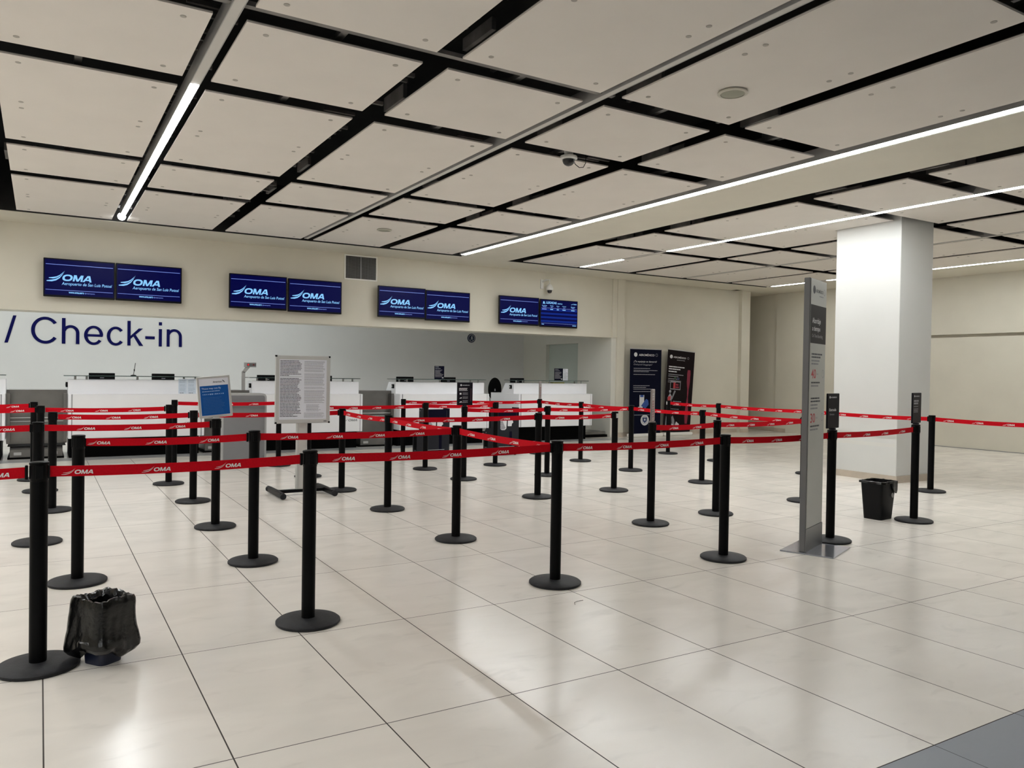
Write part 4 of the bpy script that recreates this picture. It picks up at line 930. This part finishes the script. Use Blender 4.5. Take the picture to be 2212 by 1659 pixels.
for j, (k, z) in enumerate(((0.93, 0.34), (1.02, 0.392), (1.10, 0.386), (1.12, 0.355), (1.09, 0.335))):
    for i in range(nseg):
        a = 2*PI*i/nseg; ca, sa = math.cos(a), math.sin(a); q = max(abs(ca)/0.145, abs(sa)/0.118)
        sc_ = k*(1+0.03*rr.uniform(-1, 1)); extra = 0.035 if (j >= 3 and -1.2 < ((a+PI) % (2*PI)-PI) < 0.3) else 0
        if j >= 3 and not (-1.3 < ((a+PI) % (2*PI)-PI) < 0.5): z_ = 0.368
        else: z_ = z-extra*(1+rr.random())
        vs.append((ca/q*sc_*1.0, sa/q*sc_*1.0, z_+rr.uniform(-.003, .003)))
for j in range(4):
    for i in range(nseg): fs.append((j*nseg+i, j*nseg+(i+1) % nseg, (j+1)*nseg+(i+1) % nseg, (j+1)*nseg+i))
b.add(vs, fs, bag_m); b.build('liner', t, True)
b = MB(); b.lathe([(0.024, 0), (0.024, 0.002)], mat('grey sticker', (0.30, 0.30, 0.29), 0.5), 24, T=Matrix.Translation((0.068, -0.1155, 0.245)) @ Matrix.Rotation(math.radians(86), 4, 'X')); b.build('sticker', t)

t = thing('waste_bin', 'waste bin wrapped in a crumpled black bag beside the nearest post', 'waste bin', (0.272, 4.262, 0), math.radians(36))
b = MB(); taper(b, 0.061, 0.067, 0.078, 0.088, 0.0, 0.285, bluebin); tag(b.build('body', t, True), 'dark blue plastic bin showing under the bag')
b = MB(); rr = random.Random(12); nseg = 88; vs = []; fs = []
# (scale, height): inside lining up to the rim, over the rim, down the outside, tucked in near the floor
prof = [(0.56, 0.03), (0.62, 0.10), (0.69, 0.24), (0.72, 0.295), (0.86, 0.318), (1.02, 0.320), (1.08, 0.305), (1.10, 0.285), (1.10, 0.255), (1.115, 0.225), (1.13, 0.195), (1.15, 0.165), (1.20, 0.135), (1.25, 0.110), (1.24, 0.088), (1.10, 0.068), (0.92, 0.055), (0.80, 0.05)]
fold = [rr.uniform(-1, 1) for _ in range(nseg)]; fold2 = [rr.uniform(-1, 1) for _ in range(nseg)]
def tri(x): x = x/(2*PI); return 4*abs(x-math.floor(x+0.5))-1        # sharp creases rather than waves
for j, (k, z) in enumerate(prof):
    for i in range(nseg):
        a = 2*PI*i/nseg; ca, sa = math.cos(a), math.sin(a)
        hx, hy = 0.096, 0.106; q = (abs(ca/hx)**8+abs(sa/hy)**8)**(1/8)
        out = max(0.0, (j-6)/9) if j < 16 else 0.7
        am = 0.010+0.055*out
        wv = tri(a*5+j*0.35+0.8)*0.45+tri(a*9-j*0.6)*0.35+tri(a*17+j*0.9)*0.2+fold[i]*0.12
        bulge = 1+out*(0.16*max(0, math.cos(a-PI*0.98))**2+0.03*math.cos(a*3+1))
        s_ = k*(1+am*wv)*bulge
        dz = 0.0
        if 3 <= j <= 7: dz = 0.007*tri(a*3+2)+0.004*fold2[i]
        if j > 12: dz = 0.020*math.sin(a*2+0.6)+0.010*tri(a*5)
        vs.append((ca/q*s_, sa/q*s_, max(z+dz, 0.012)))
fs.append(tuple(range(nseg)))
for j in range(len(prof)-1):
    for i in range(nseg): fs.append((j*nseg+i, j*nseg+(i+1) % nseg, (j+1)*nseg+(i+1) % nseg, (j+1)*nseg+i))
b.add(vs, fs, bag_m); o = b.build('bag', t)
o.data.polygons.foreach_set('use_smooth', [True]*len(o.data.polygons)); o.data.set_sharp_from_angle(angle=math.radians(28))

# specks of litter on the floor
for i, (x, y, lab) in enumerate(((2.85, 3.93, 'thin dark hair-like strand on the near floor tiles'),)):
    b = MB(); b.tube([(0, 0, 0.002), (0.02, 0.035, 0.003), (0.055, 0.05, 0.003), (0.10, 0.05, 0.002)], 0.0012, crumb, 5); o = b.build('floor_strand', loc=(x, y, 0)); tag(o, lab, 'litter')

▶ **Goal**: Repeat the material exactly as it reads, without any of its pictures.

▶ **Exercise output**:
Write part 4 of the bpy script that recreates this picture. It picks up at line 930. This part finishes the script. Use Blender 4.5. Take the picture to be 2212 by 1659 pixels.
for j, (k, z) in enumerate(((0.93, 0.34), (1.02, 0.392), (1.10, 0.386), (1.12, 0.355), (1.09, 0.335))):
    for i in range(nseg):
        a = 2*PI*i/nseg; ca, sa = math.cos(a), math.sin(a); q = max(abs(ca)/0.145, abs(sa)/0.118)
        sc_ = k*(1+0.03*rr.uniform(-1, 1)); extra = 0.035 if (j >= 3 and -1.2 < ((a+PI) % (2*PI)-PI) < 0.3) else 0
        if j >= 3 and not (-1.3 < ((a+PI) % (2*PI)-PI) < 0.5): z_ = 0.368
        else: z_ = z-extra*(1+rr.random())
        vs.append((ca/q*sc_*1.0, sa/q*sc_*1.0, z_+rr.uniform(-.003, .003)))
for j in range(4):
    for i in range(nseg): fs.append((j*nseg+i, j*nseg+(i+1) % nseg, (j+1)*nseg+(i+1) % nseg, (j+1)*nseg+i))
b.add(vs, fs, bag_m); b.build('liner', t, True)
b = MB(); b.lathe([(0.024, 0), (0.024, 0.002)], mat('grey sticker', (0.30, 0.30, 0.29), 0.5), 24, T=Matrix.Translation((0.068, -0.1155, 0.245)) @ Matrix.Rotation(math.radians(86), 4, 'X')); b.build('sticker', t)

t = thing('waste_bin', 'waste bin wrapped in a crumpled black bag beside the nearest post', 'waste bin', (0.272, 4.262, 0), math.radians(36))
b = MB(); taper(b, 0.061, 0.067, 0.078, 0.088, 0.0, 0.285, bluebin); tag(b.build('body', t, True), 'dark blue plastic bin showing under the bag')
b = MB(); rr = random.Random(12); nseg = 88; vs = []; fs = []
# (scale, height): inside lining up to the rim, over the rim, down the outside, tucked in near the floor
prof = [(0.56, 0.03), (0.62, 0.10), (0.69, 0.24), (0.72, 0.295), (0.86, 0.318), (1.02, 0.320), (1.08, 0.305), (1.10, 0.285), (1.10, 0.255), (1.115, 0.225), (1.13, 0.195), (1.15, 0.165), (1.20, 0.135), (1.25, 0.110), (1.24, 0.088), (1.10, 0.068), (0.92, 0.055), (0.80, 0.05)]
fold = [rr.uniform(-1, 1) for _ in range(nseg)]; fold2 = [rr.uniform(-1, 1) for _ in range(nseg)]
def tri(x): x = x/(2*PI); return 4*abs(x-math.floor(x+0.5))-1        # sharp creases rather than waves
for j, (k, z) in enumerate(prof):
    for i in range(nseg):
        a = 2*PI*i/nseg; ca, sa = math.cos(a), math.sin(a)
        hx, hy = 0.096, 0.106; q = (abs(ca/hx)**8+abs(sa/hy)**8)**(1/8)
        out = max(0.0, (j-6)/9) if j < 16 else 0.7
        am = 0.010+0.055*out
        wv = tri(a*5+j*0.35+0.8)*0.45+tri(a*9-j*0.6)*0.35+tri(a*17+j*0.9)*0.2+fold[i]*0.12
        bulge = 1+out*(0.16*max(0, math.cos(a-PI*0.98))**2+0.03*math.cos(a*3+1))
        s_ = k*(1+am*wv)*bulge
        dz = 0.0
        if 3 <= j <= 7: dz = 0.007*tri(a*3+2)+0.004*fold2[i]
        if j > 12: dz = 0.020*math.sin(a*2+0.6)+0.010*tri(a*5)
        vs.append((ca/q*s_, sa/q*s_, max(z+dz, 0.012)))
fs.append(tuple(range(nseg)))
for j in range(len(prof)-1):
    for i in range(nseg): fs.append((j*nseg+i, j*nseg+(i+1) % nseg, (j+1)*nseg+(i+1) % nseg, (j+1)*nseg+i))
b.add(vs, fs, bag_m); o = b.build('bag', t)
o.data.polygons.foreach_set('use_smooth', [True]*len(o.data.polygons)); o.data.set_sharp_from_angle(angle=math.radians(28))

# specks of litter on the floor
for i, (x, y, lab) in enumerate(((2.85, 3.93, 'thin dark hair-like strand on the near floor tiles'),)):
    b = MB(); b.tube([(0, 0, 0.002), (0.02, 0.035, 0.003), (0.055, 0.05, 0.003), (0.10, 0.05, 0.002)], 0.0012, crumb, 5); o = b.build('floor_strand', loc=(x, y, 0)); tag(o, lab, 'litter')